Is there a particular restaurant, cafe or pub you're missing, or a local delivery you've enjoyed?

It's not my local, but I fancy a pint of Guinness in Fagan's. With Richard Hawley, if I could, to talk some wisdom at me. That'd be lovely.

After asking for nominations, you've played several private Zoom gigs for individuals during lockdown. How have they been selected and what have their reactions been like?

Some of them were health workers, some were followers I saw online. I just tried to pick people where it might bring a bit of happiness if a band they liked rang up and played them a gig. The first one I did was a bit weird, because it was just me and one guy. I was punctuating all the silences and thinking, "Is this geezer enjoying this?", because obviously you're a bit deadpan on Zoom.

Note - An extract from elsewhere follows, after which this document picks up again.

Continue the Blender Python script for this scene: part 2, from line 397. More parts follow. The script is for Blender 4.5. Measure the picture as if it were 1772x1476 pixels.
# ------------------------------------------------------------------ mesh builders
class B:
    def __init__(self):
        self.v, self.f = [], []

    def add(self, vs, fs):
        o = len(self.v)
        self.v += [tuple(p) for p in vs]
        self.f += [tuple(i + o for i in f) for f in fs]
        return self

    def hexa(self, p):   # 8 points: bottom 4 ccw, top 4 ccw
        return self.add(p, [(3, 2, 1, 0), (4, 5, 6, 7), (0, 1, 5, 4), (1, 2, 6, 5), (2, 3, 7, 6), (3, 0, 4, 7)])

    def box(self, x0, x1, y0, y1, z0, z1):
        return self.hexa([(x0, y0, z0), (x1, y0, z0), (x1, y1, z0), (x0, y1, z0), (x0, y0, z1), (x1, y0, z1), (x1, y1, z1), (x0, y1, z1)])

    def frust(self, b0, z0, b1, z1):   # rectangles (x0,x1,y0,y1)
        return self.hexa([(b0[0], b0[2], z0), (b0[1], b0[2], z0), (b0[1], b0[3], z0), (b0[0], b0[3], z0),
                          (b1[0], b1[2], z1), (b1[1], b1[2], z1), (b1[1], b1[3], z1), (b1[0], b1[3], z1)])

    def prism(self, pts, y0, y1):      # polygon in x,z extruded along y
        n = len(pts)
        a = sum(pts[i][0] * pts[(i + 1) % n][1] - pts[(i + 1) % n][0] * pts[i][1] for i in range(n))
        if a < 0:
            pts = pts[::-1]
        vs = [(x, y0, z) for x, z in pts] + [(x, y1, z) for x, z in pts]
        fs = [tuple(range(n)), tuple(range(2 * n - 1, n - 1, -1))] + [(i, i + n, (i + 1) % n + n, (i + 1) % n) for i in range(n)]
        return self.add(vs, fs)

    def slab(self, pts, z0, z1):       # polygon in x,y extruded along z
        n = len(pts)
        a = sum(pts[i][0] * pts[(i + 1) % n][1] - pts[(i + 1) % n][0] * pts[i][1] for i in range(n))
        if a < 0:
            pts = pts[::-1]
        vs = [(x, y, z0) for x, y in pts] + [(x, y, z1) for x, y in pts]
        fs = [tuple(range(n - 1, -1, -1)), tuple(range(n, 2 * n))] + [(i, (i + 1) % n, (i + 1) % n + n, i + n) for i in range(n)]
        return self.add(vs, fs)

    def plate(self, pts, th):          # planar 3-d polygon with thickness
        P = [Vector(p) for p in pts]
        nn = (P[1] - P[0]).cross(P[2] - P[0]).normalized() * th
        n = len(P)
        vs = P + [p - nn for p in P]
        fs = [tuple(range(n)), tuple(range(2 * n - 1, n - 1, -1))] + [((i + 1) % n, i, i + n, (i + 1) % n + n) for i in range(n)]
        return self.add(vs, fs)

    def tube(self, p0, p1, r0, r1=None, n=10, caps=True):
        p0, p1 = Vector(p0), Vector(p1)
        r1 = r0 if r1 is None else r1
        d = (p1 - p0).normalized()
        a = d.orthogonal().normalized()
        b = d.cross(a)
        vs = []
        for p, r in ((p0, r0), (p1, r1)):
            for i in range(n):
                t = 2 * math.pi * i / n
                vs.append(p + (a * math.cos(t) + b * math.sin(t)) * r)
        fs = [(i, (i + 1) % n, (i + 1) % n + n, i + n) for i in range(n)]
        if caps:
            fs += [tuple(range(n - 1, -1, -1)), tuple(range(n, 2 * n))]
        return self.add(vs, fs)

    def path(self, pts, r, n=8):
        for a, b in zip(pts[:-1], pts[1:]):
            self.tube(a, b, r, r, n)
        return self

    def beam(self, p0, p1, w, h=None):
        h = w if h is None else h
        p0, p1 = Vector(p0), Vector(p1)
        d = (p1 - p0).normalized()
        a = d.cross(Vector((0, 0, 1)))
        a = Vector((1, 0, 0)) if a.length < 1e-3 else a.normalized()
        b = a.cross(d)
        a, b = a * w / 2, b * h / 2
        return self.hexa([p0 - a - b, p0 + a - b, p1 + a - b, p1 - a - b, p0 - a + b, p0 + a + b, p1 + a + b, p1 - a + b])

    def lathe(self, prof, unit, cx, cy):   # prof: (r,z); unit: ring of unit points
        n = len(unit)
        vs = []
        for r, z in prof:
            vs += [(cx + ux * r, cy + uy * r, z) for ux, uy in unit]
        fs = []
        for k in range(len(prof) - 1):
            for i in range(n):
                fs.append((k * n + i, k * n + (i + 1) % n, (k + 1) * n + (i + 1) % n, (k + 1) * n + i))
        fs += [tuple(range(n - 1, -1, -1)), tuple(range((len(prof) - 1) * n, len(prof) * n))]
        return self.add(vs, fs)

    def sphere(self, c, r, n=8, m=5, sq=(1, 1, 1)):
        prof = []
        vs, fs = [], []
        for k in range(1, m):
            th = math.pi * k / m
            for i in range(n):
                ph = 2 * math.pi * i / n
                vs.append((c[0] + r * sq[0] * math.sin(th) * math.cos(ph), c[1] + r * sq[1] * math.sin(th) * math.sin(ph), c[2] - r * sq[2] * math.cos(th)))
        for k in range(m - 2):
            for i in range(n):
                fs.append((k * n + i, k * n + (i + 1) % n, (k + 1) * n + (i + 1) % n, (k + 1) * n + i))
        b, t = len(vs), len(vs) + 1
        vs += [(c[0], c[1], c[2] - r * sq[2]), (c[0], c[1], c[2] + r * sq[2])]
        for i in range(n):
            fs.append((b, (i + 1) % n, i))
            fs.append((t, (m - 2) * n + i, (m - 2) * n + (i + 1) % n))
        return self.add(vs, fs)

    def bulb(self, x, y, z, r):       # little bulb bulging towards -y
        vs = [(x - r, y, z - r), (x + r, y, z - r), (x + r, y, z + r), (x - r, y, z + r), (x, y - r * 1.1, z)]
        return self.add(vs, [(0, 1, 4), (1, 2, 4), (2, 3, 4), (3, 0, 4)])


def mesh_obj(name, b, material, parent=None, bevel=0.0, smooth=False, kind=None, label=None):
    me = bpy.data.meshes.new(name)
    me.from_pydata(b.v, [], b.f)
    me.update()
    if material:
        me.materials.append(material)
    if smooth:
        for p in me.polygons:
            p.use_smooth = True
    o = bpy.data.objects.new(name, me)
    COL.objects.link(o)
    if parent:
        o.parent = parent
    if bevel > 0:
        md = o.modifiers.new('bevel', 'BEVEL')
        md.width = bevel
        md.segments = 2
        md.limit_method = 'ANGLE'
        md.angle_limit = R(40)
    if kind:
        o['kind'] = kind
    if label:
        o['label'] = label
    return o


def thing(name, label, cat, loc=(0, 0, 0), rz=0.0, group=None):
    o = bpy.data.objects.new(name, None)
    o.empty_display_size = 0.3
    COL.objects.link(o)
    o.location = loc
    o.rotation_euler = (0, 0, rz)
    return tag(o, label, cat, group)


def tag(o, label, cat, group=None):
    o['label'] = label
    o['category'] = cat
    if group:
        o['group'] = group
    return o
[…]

But when I finished the song, he said: "Nice one." I quite enjoyed it, in a way. But after that I said people could invite their friends. I'm still doing the gigs, just [going about it] quietly.

How has the Zoom gig experience been different for you as a performer?

The fact you can talk to people makes it more personal and special for them, I hope. Without being a bighead, you can tell people are fans and that they're buzzing. They might have been to see us at big gigs in the past. As a musician, to think you're making somebody's day - it's the best feeling in the world.

And I love doing it. I feel like I'm doing something worthwhile with my day. You just use whatever tools are at your disposal to try to make people feel all right. There's a lot of rock stars who are more famous than me, and I just think, "You could make people's day easy. Wouldn't cost you nowt to do it. Why don't you? Be nice if you could take an hour to phone Kev in Darlington and play him a tune."

Have you had a chance to work on anything new or revisit old ideas during lockdown? If so, has the current situation influenced the songs?

With the poetry, I've been trying to concentrate on the words and not get distracted by acoustic guitars. I'm really happy with what I've come up with and I'm going to end up writing a dead lyrical album. I've sent poems to a couple of people to see if they want to make a song, because obviously I can't jam with any musicians. It's a different way of working but you've got to work with what you have. [The themes] have been a bit of both. I've been trying to write more humorous lyrics and trying not to overthink it.

I'm looking forward to giving people a party after all this, because it's been a grim time. Next year everyone and their nan's going to be playing gigs, aren't they? But luckily we've got a solid fanbase, and I'm thinking, "Let's give you some live gigs and smash the shit out of it."

Which place in Sheffield do you want to visit most once lockdown rules are relaxed?

I miss being in the studio. Just being there and not having to worry about sitting next to Eddie [Cosens, Makers' guitarist] and playing guitar, being a musician in that way. And it'll be nice to just hug people again! I think it's probably that, more than physical spaces. That's me in 2021. I'll just go around cuddling everybody.